Give an exact transcription of every line, dropping the images.

%%

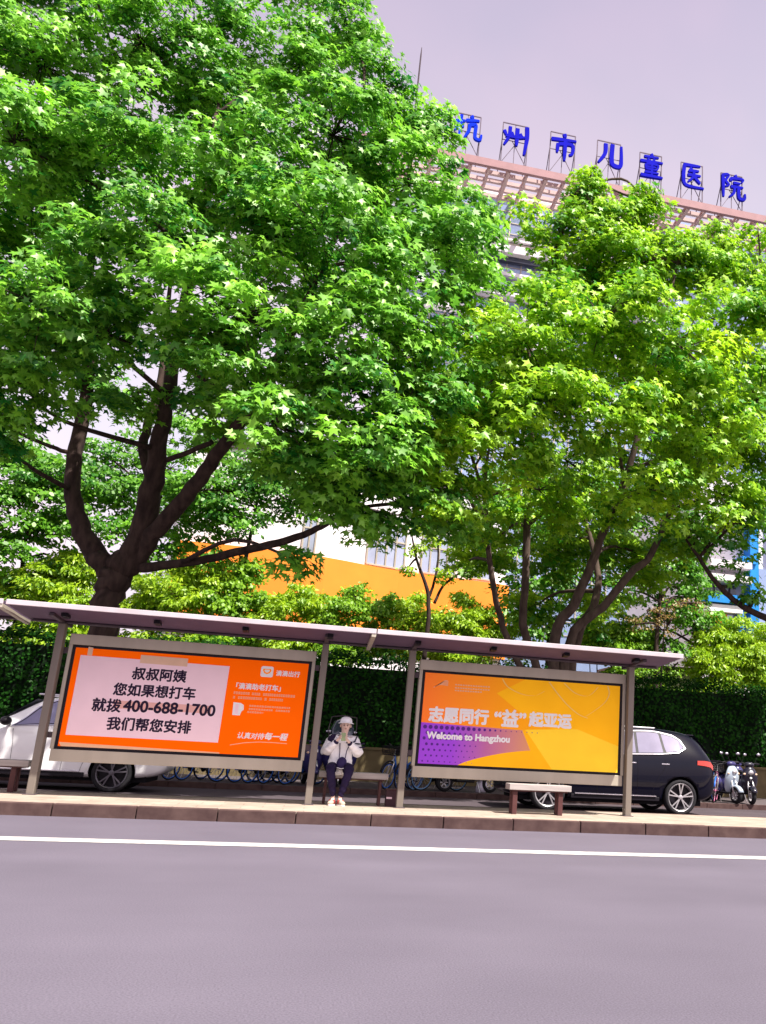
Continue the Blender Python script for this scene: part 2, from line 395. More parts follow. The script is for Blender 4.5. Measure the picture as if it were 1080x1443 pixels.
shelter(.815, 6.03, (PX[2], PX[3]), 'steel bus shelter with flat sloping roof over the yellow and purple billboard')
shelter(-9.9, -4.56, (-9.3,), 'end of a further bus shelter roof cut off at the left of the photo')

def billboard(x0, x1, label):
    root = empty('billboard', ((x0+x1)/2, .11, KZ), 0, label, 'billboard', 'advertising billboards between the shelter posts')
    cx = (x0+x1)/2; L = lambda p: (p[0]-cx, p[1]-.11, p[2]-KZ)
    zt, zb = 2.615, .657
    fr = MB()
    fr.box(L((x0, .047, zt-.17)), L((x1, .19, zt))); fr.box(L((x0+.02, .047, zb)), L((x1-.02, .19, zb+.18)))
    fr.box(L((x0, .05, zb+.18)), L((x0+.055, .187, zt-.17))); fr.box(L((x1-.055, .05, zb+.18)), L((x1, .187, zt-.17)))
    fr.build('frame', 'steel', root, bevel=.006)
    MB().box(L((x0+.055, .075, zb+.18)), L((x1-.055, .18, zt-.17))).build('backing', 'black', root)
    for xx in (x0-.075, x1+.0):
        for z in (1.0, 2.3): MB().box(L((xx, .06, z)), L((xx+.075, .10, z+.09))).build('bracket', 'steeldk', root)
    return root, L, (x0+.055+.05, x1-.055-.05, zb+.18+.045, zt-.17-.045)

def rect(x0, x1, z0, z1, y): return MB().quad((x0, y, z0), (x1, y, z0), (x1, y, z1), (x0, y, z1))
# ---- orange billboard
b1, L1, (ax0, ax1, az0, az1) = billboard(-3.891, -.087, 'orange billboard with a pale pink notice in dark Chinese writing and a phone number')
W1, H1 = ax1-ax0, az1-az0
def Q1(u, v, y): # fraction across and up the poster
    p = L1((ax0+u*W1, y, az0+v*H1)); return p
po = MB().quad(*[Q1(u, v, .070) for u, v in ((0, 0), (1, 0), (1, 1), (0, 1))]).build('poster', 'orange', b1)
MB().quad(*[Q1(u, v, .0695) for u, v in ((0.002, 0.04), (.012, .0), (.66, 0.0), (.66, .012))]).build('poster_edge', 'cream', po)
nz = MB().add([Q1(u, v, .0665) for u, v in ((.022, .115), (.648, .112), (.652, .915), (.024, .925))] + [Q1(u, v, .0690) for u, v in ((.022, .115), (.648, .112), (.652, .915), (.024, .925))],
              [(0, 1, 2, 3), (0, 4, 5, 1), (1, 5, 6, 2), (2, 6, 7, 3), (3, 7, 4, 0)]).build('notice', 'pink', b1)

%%

EXERCISE OUTPUT:
Continue the Blender Python script for this scene: part 2, from line 395. More parts follow. The script is for Blender 4.5. Measure the picture as if it were 1080x1443 pixels.
shelter(.815, 6.03, (PX[2], PX[3]), 'steel bus shelter with flat sloping roof over the yellow and purple billboard')
shelter(-9.9, -4.56, (-9.3,), 'end of a further bus shelter roof cut off at the left of the photo')

def billboard(x0, x1, label):
    root = empty('billboard', ((x0+x1)/2, .11, KZ), 0, label, 'billboard', 'advertising billboards between the shelter posts')
    cx = (x0+x1)/2; L = lambda p: (p[0]-cx, p[1]-.11, p[2]-KZ)
    zt, zb = 2.615, .657
    fr = MB()
    fr.box(L((x0, .047, zt-.17)), L((x1, .19, zt))); fr.box(L((x0+.02, .047, zb)), L((x1-.02, .19, zb+.18)))
    fr.box(L((x0, .05, zb+.18)), L((x0+.055, .187, zt-.17))); fr.box(L((x1-.055, .05, zb+.18)), L((x1, .187, zt-.17)))
    fr.build('frame', 'steel', root, bevel=.006)
    MB().box(L((x0+.055, .075, zb+.18)), L((x1-.055, .18, zt-.17))).build('backing', 'black', root)
    for xx in (x0-.075, x1+.0):
        for z in (1.0, 2.3): MB().box(L((xx, .06, z)), L((xx+.075, .10, z+.09))).build('bracket', 'steeldk', root)
    return root, L, (x0+.055+.05, x1-.055-.05, zb+.18+.045, zt-.17-.045)

def rect(x0, x1, z0, z1, y): return MB().quad((x0, y, z0), (x1, y, z0), (x1, y, z1), (x0, y, z1))
# ---- orange billboard
b1, L1, (ax0, ax1, az0, az1) = billboard(-3.891, -.087, 'orange billboard with a pale pink notice in dark Chinese writing and a phone number')
W1, H1 = ax1-ax0, az1-az0
def Q1(u, v, y): # fraction across and up the poster
    p = L1((ax0+u*W1, y, az0+v*H1)); return p
po = MB().quad(*[Q1(u, v, .070) for u, v in ((0, 0), (1, 0), (1, 1), (0, 1))]).build('poster', 'orange', b1)
MB().quad(*[Q1(u, v, .0695) for u, v in ((0.002, 0.04), (.012, .0), (.66, 0.0), (.66, .012))]).build('poster_edge', 'cream', po)
nz = MB().add([Q1(u, v, .0665) for u, v in ((.022, .115), (.648, .112), (.652, .915), (.024, .925))] + [Q1(u, v, .0690) for u, v in ((.022, .115), (.648, .112), (.652, .915), (.024, .925))],
              [(0, 1, 2, 3), (0, 4, 5, 1), (1, 5, 6, 2), (2, 6, 7, 3), (3, 7, 4, 0)]).build('notice', 'pink', b1)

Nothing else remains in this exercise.